— Rows from a 3D scene dataset —
◇ ◇ ◇ ◇ ◇

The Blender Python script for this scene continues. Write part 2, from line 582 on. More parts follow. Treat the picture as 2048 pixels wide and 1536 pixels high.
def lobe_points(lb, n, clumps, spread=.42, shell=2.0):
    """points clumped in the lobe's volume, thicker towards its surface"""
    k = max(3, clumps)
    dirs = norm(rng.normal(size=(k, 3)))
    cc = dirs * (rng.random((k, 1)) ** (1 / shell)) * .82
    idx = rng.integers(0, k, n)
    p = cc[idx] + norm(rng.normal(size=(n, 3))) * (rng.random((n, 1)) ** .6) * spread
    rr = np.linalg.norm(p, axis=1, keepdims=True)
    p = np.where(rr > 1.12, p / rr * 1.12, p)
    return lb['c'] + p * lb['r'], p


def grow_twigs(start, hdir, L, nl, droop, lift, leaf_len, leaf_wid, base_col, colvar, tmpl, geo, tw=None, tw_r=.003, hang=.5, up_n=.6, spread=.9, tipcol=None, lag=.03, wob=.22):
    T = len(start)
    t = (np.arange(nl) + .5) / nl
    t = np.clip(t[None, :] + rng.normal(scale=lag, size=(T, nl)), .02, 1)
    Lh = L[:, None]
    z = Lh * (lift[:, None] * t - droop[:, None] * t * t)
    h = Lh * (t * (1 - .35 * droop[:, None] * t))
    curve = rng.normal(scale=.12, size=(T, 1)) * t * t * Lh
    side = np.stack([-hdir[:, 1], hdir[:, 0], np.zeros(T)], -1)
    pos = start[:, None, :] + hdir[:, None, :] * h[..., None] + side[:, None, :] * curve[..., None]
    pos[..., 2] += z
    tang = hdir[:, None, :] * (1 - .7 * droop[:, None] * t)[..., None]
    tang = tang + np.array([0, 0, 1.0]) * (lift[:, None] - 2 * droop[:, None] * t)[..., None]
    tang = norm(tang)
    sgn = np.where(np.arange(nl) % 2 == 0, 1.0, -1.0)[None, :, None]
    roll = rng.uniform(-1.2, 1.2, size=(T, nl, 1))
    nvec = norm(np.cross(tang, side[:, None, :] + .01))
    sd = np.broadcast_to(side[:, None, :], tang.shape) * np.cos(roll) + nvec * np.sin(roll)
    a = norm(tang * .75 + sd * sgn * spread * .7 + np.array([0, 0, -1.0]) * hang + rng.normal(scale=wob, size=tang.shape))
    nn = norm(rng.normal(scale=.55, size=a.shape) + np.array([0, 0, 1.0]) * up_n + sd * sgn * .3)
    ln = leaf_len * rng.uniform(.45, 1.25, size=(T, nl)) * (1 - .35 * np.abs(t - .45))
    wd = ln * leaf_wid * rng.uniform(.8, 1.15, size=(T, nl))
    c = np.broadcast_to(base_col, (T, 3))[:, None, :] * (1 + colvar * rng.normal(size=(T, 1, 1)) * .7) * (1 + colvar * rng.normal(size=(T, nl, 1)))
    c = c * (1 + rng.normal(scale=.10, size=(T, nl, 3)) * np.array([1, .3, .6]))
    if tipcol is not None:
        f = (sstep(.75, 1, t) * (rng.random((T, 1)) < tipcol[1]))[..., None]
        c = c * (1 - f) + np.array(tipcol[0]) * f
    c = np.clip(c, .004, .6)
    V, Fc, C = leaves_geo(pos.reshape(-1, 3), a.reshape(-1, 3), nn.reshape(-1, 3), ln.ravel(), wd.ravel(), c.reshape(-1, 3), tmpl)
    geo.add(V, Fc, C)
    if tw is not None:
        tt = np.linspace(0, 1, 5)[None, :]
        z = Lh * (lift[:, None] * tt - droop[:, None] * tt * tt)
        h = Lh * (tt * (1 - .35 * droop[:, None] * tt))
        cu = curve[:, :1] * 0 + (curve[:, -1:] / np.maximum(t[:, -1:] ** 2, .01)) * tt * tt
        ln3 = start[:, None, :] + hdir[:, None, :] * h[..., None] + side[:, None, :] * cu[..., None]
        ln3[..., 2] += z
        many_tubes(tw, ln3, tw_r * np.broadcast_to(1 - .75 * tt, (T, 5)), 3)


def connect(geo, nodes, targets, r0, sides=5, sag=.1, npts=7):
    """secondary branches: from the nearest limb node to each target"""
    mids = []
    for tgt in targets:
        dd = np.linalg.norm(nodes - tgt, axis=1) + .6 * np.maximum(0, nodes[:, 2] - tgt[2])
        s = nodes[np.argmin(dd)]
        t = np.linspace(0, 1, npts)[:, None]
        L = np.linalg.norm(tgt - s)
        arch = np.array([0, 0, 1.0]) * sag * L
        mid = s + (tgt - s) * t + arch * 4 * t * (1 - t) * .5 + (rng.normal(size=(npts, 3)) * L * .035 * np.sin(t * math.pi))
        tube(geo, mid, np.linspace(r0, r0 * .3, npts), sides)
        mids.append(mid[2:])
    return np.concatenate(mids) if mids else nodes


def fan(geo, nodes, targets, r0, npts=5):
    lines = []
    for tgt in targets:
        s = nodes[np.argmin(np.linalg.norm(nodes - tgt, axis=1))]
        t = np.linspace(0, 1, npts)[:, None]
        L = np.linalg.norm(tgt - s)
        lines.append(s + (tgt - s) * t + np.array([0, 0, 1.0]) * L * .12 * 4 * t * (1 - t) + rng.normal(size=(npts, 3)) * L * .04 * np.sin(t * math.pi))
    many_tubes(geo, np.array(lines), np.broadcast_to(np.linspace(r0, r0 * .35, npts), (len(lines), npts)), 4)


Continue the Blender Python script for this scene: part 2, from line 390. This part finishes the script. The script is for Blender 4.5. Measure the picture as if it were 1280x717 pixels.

◇ ◇ ◇ ◇ ◇

Each line with the string "script" in it needs to be found and copied.

— COMPLETE OUTPUT —
The Blender Python script for this scene continues. Write part 2, from line 582 on. More parts follow. Treat the picture as 2048 pixels wide and 1536 pixels high.
Continue the Blender Python script for this scene: part 2, from line 390. This part finishes the script. The script is for Blender 4.5. Measure the picture as if it were 1280x717 pixels.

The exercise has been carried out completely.